Podróż Stonehenge ciągle tajemnicze
Hrabstwo Wiltshire (County of Wilts) w południowo – zachodniej Anglii jest bogate w megalityczne atrakcje. Na jego terenie znajdują się bardzo znane kręgi kamienne. W okolicy Avesbury można podziwiać (Avebury stone circles), ale najbardziej jest znany krąg w Stonehenge – budowla, która do dziś skrywa wiele tajemnic budzących zainteresowanie rzesz turystów, naukowców i wszelkiej maści „badaczy” lub tylko fanów ezoteryki.
Na terenie hrabstwa znajduje się przynajmniej jeszcze jedna, bardzo znana kamienna – choć nie megalityczna – budowla. Myślę o katedrze w Salisbury (Salisbury Cathedral ). Ale zainteresowanie nią należy do zdecydowanie mniej tajemniczego kontekstu ... :-) ...
Stonehenge leży w pobliżu drogi A303 (po minięciu Basinstoke zjeżdża się na nią z autostrady M3 wychodzącej na południowy – zachód z Londynu). Trudno przeoczyć ten megalityczny kompleks. Znajduje się na otwartej przestrzeni ok.12 kilometrów na północ od Salisbury (dojazd jest dobrze oznakowany). Trudno też wyrzucić z pamięci narzucony wręcz przez Monty Pythona obraz przewracających się, niczym kostki domina, gigantycznych głazów popchniętych lekko przez oglądającego je turystę. Na wszelki wypadek zatem, szukając odpowiedniego ujęcia lepiej nie podchodzić zbyt blisko i w momencie robienia zdjęć wstrzymać oddech. Tak na wszelki wypadek ... :-) ...
Trudno oczekiwać, że dzisiejszy stan budowli, która powstawała od 3100 r. (według niektórych teorii nawet od roku 3500) do 1500 p.Ch., a ostatecznie została opuszczona ok. 3000 lat temu, jest stanem więcej niż szczątkowym. Mimo to i tak robi wrażenie. Nie bez powodu średniowieczni kronikarze nazywali ją „Tańcem Gigantów” Pewnie jej skala powodowała, że wierzono, iż budowla jest pomnikiem ustawionym nad grobem króla Artura. Jej postawienie przypisywano Fenicjanom, Rzymianom, Wikingom, a nawet przybyszom z innych planet. Teorie dotyczące jej przeznaczenia też się zmieniały. Nie przesądzając o prawdziwości którejś z nich i nic żadnej nie ujmując, warto jest zobaczyć ten, bez wątpienia ważny element kultury światowej.

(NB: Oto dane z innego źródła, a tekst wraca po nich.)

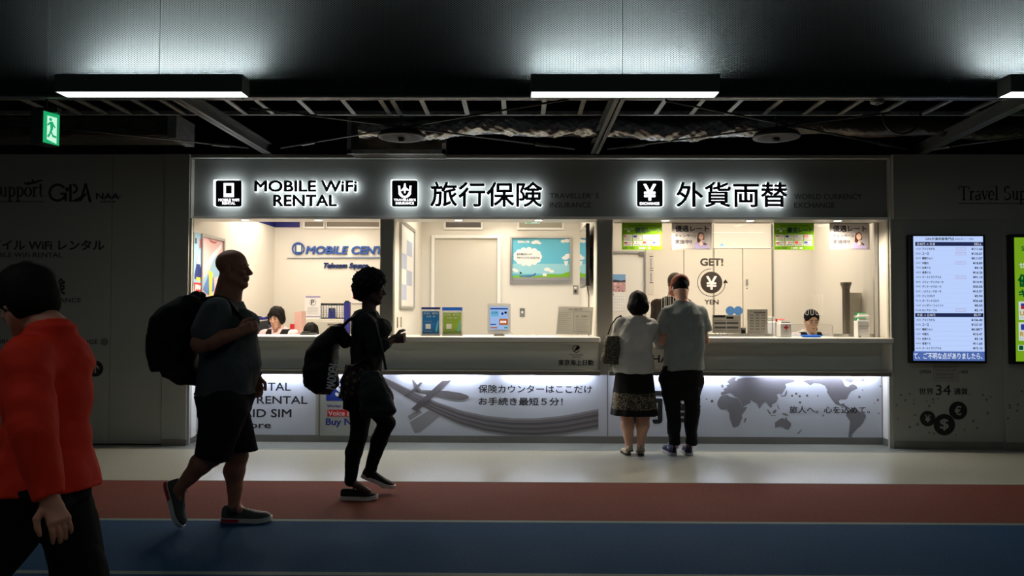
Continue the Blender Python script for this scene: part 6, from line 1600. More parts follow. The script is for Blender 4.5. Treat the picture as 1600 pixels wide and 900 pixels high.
# ------------------------------------------------------------------ 2. dark dressed woman with tote and backpack
def walking_woman():
    P = Person('person', 572, 6.03, 0, 'dark-dressed person with short curly hair walking right, hands raised in front'); J = P.J
    SK = skin('skin_deep_brown', S(70, 46, 38)); BK = cloth('top_black', S(20, 22, 26)); PT = cloth('leggings_black', S(13, 13, 15))
    hd = J(581, 452, 0); H = Head(hd, rotm(0, 6), .94)
    sh, el, wr = J(573, 505, -.16), J(586, 545, -.20), J(615, 531, -.10); sh2, el2, wr2 = J(575, 505, .16), J(592, 543, .20), J(617, 528, -.02 + .06)
    S_ = SDF((-.25, -.35, -.02), (.3, .4, 1.8), .008, [((hd - .14), (hd + .14)), (J(608, 548, -.16), J(642, 508, .12))], .0042)
    H.add(S_, .9, 1.0, False); S_.rc(H.p(-.02, 0, -.06), J(577, 492, 0), .05, .055, .03)
    tr = [(J(0, 625)[2], J(570, 0)[0], 0, .12, .15), (J(0, 600)[2], J(569, 0)[0], 0, .13, .165), (J(0, 566)[2], J(577, 0)[0], 0, .10, .125), (J(0, 540)[2], J(579, 0)[0], 0, .11, .13), (J(0, 512)[2], J(583, 0)[0], 0, .125, .15), (J(0, 494)[2], J(575, 0)[0], 0, .09, .14), (J(0, 486)[2], J(573, 0)[0], 0, .05, .07)]
    S_.loft(tr, .03)
    for a, b_, c in ((sh, el, wr), (sh2, el2, wr2)):
        S_.chain([a, b_], [.046, .036], .02); S_.chain([b_, b_ + (c - b_) * .35, c], [.036, .036, .024], .02)
    hand(S_, wr, (1, .25, .12), (-.1, .9, .2), (0, 0, 1), 52, .92); hand(S_, wr2, (1, -.2, .05), (-.1, -.9, .1), (0, 0, 1), 58, .92)
    # planted near leg, bent far leg
    h1, k1, a1 = J(566, 612, -.08), J(561, 680, -.08), J(547, 752, -.08); h2, k2, a2 = J(572, 612, .09), J(604, 660, .10), J(577, 742, .13)
    for hp, kn, an in ((h1, k1, a1), (h2, k2, a2)):
        S_.chain([hp, kn], [.085, .05], .03); v = an - kn; S_.chain([kn, kn + v * .3 + V3(-.015, 0, 0), an], [.048, .05, .03], .02)
    S_.rc(a1, J(575, 768, -.08), .03, .024, .02); S_.rc(a2, J(600, 758, .13), .03, .024, .02)
    S_.mesh('body', P.root, [SK]); H.extras(P.root, IRIS, BROW)
    S_ = SDF(hd - .2, hd + .2, .006)
    clipf = [(H.p(.062, 0, 0), H.R @ V3(.93, 0, -.30))]
    S_.ell(H.p(-.03, 0, .055), (.115, .105, .10), .03, H.R, clip=clipf); S_.ell(H.p(-.07, 0, -.0), (.075, .09, .085), .03, H.R, clip=clipf); S_.ell(H.p(-.085, 0, -.055), (.045, .06, .04), .02, H.R); S_.ell(H.p(-.02, 0, .06), (.11, .10, .10), .03, H.R, clip=clipf)
    S_.wrinkle(.016, 130, 2); S_.mesh('hair', P.root, [HAIRB])
    # top with long sleeves
    S_ = SDF((-.25, -.35, .8), (.3, .35, 1.5), .008)
    S_.loft([t for t in tr if t[0] > J(0, 605)[2] - .01], .02, .014); S_.ell(J(597, 511, 0), (.065, .12, .06), .04); 
    for a, b_, c in ((sh, el, wr), (sh2, el2, wr2)): S_.rc(a, b_, .062, .05, .03); S_.rc(b_, b_ + (c - b_) * .45, .05, .045, .02); 
    S_.ell(J(574, 492, 0), (.085, .15, .05), .03); S_.wrinkle(.010, 40, 6); S_.ell(H.p(-.01, 0, -.13), (.07, .065, .06), .01, mode='sub'); S_.mesh('top', P.root, [BK])
    # patterned cloth tied round the hips
    m = bpy.data.materials.new('wrap_pattern'); m.use_nodes = True; nt = m.node_tree; bs = nt.nodes['Principled BSDF']; bs.inputs['Roughness'].default_value = .9
    tc = nt.nodes.new('ShaderNodeTexCoord'); vo = nt.nodes.new('ShaderNodeTexVoronoi'); vo.inputs['Scale'].default_value = 26; rp = nt.nodes.new('ShaderNodeValToRGB'); rp.color_ramp.elements[0].position = .35; rp.color_ramp.elements[0].color = S(96, 72, 62); rp.color_ramp.elements[1].position = .45; rp.color_ramp.elements[1].color = S(18, 16, 16)
    nt.links.new(tc.outputs['Object'], vo.inputs['Vector']); nt.links.new(vo.outputs['Distance'], rp.inputs[0]); nt.links.new(rp.outputs[0], bs.inputs['Base Color'])
    S_ = SDF((-.3, -.3, .7), (.3, .3, 1.2), .008); S_.loft([(J(0, 618)[2], J(563, 0)[0], 0, .125, .18), (J(0, 590)[2], J(567, 0)[0], 0, .14, .185), (J(0, 568)[2], J(573, 0)[0], 0, .125, .155)], .02); S_.ell(J(556, 596, -.08), (.07, .1, .09), .03); S_.wrinkle(.016, 40, 11); S_.mesh('hip_wrap', P.root, [m])
    S_ = SDF((-.25, -.3, .0), (.35, .35, 1.0), .008); S_.loft([(J(0, 635)[2], J(568, 0)[0], 0, .12, .15), (J(0, 600)[2], J(569, 0)[0], 0, .135, .17)], .03)
    for hp, kn, an, q in ((h1, k1, a1, 0), (h2, k2, a2, 1)):
        v = an - kn; S_.chain([hp, kn], [.10, .062], .03); S_.chain([kn, kn + v * .35 + V3(-.012, 0, 0), an + v * -.02], [.062, .06, .042], .02)
    S_.wrinkle(.007, 40, 8, (1, 1, .6)); S_.mesh('leggings', P.root, [PT])
    UP = cloth('sneaker_black', S(20, 20, 22), .7); WH = pm('sneaker_sole_white', S(205, 202, 196), .5); LC = pm('lace_black', S(24, 24, 26), .6)
    a, b_ = J(532.5, 775, -.08), J(590, 775, -.08); a[2] = b_[2] = .002; shoe(P.root, a, b_, .09, .06, (0, 0, 1), UP, WH, lace=LC)
    a, b_ = J(564, 745, .13), J(614, 765, .13); dd = unit(b_ - a); b_ = a + dd * .27; b_[2] = max(b_[2], .004); shoe(P.root, a, b_, .09, .06, (-dd[2], 0, dd[0]), UP, WH, lace=LC)
    # backpack with MADDEN down its side
    BP = cloth('school_bag_black', S(14, 14, 16), .7); r = empty('backpack', P.loc, 'narrow black MADDEN backpack hanging low on the curly-haired person', 'backpack'); ORG[r] = Vector((0, 0, 0))
    S_ = SDF((-.5, -.25, .6), (.05, .25, 1.4), .008)
    S_.loft([(J(0, 612)[2], J(512, 0)[0], -.03, .05, .08), (J(0, 600)[2], J(511, 0)[0], -.03, .115, .13), (J(0, 575)[2], J(508, 0)[0], -.03, .125, .15), (J(0, 545)[2], J(511, 0)[0], -.03, .105, .15), (J(0, 525)[2], J(520, 0)[0], -.03, .08, .13), (J(0, 508)[2], J(532, 0)[0], -.03, .035, .08)], .02, p=2.5)
    S_.rc(J(490, 562, -.03), J(489, 592, -.03), .055, .06, .03); S_.rc(J(529, 514, -.03), J(540, 532, -.04), .035, .05, .02); S_.wrinkle(.014, 26, 9); S_.mesh('main_bag', r, [BP])
    b = MB(); pts = [J(533, 512, -.13), J(545, 500, -.13), J(560, 493, -.13), J(575, 494, -.14), J(588, 506, -.145), J(592, 525, -.15), J(580, 555, -.17), J(550, 575, -.16)]
    for a_, c_ in zip(pts[:-1], pts[1:]): b.tube([Vector(a_), Vector(c_)], .012, BP, 8)
    b.build('shoulder_strap', r, smooth=True)
    # lettering wraps on the near side of the bag
    b = MB(); YL = -.185
    v0 = J(517.5, 607, -.17); v1 = J(523, 569, -.17)
    org_, ax_u = V3(*v0), unit(v1 - v0); Lw = np.linalg.norm(v1 - v0) ; ax_v = unit(V3(-ax_u[2], 0, ax_u[0])); hw = .062
    b.textm('MADDEN', lambda u, v, w: tuple(org_ + ax_u * (u * Lw) + ax_v * ((v - .5) * hw) + V3(0, -.028 - w, 0)), pm('bag_letter_white', S(235, 236, 240), .5), .002, 3, (Lw, hw), .003)
    b.build('lettering', r)
    # tote bag in front
    TB = cloth('tote_charcoal', S(34, 40, 42), .75); r = empty('tote_bag', P.loc, 'soft charcoal tote bag hanging at the hip of the curly-haired person', 'bag'); ORG[r] = Vector((0, 0, 0))
    S_ = SDF((-.15, -.45, .6), (.4, .1, 1.2), .008)
    S_.loft([(J(0, 641)[2], J(601, 0)[0], -.25, .10, .05), (J(0, 632)[2], J(603, 0)[0], -.25, .125, .075), (J(0, 610)[2], J(601, 0)[0], -.25, .118, .075), (J(0, 590)[2], J(596, 0)[0], -.25, .095, .055), (J(0, 574)[2], J(592, 0)[0], -.25, .075, .025)], .01, p=3); S_.wrinkle(.018, 24, 3); S_.mesh('bag_body', r, [TB])
    b = MB()
    for dy in (-.27, -.23):
        pts = [Vector(J(x, y, d)) for x, y, d in ((584, 577, dy), (578, 545, dy + .04), (572, 510, -.17), (574, 492, -.14), (586, 505, -.18), (597, 545, dy + .02), (603, 578, dy))]
        b.tube(pts, .009, TB, 8)
    b.build('handle', r, smooth=True)
walking_woman()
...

Dla tych spośród kolumberowiczów, którzy tu trafią po 17 lutego 2012 link następujący: http://strefatajemnic.onet.pl/newsy/nowa-hipoteza-na-temat-stonehenge,1,5030296,artykul.html Oczywiście nie do mnie należy ocena twierdzenia podanego przez Steve'a Wallera dotyczącego archeoakustyki, ale co na ten temat sądziłby Monty Python...
Parę dni temu polskie media obiegła informacja o starszym kuzynie kręgu. Pozwalam sobie umieścić ją jako punkt podrózy, mimo że to nie moja zasługa ... :-) ...
Cieszy jednak, że nawet te baaaardzo historyczne miejsca, które odwiedzamy podczas naszych podrózy, ciągle żyją!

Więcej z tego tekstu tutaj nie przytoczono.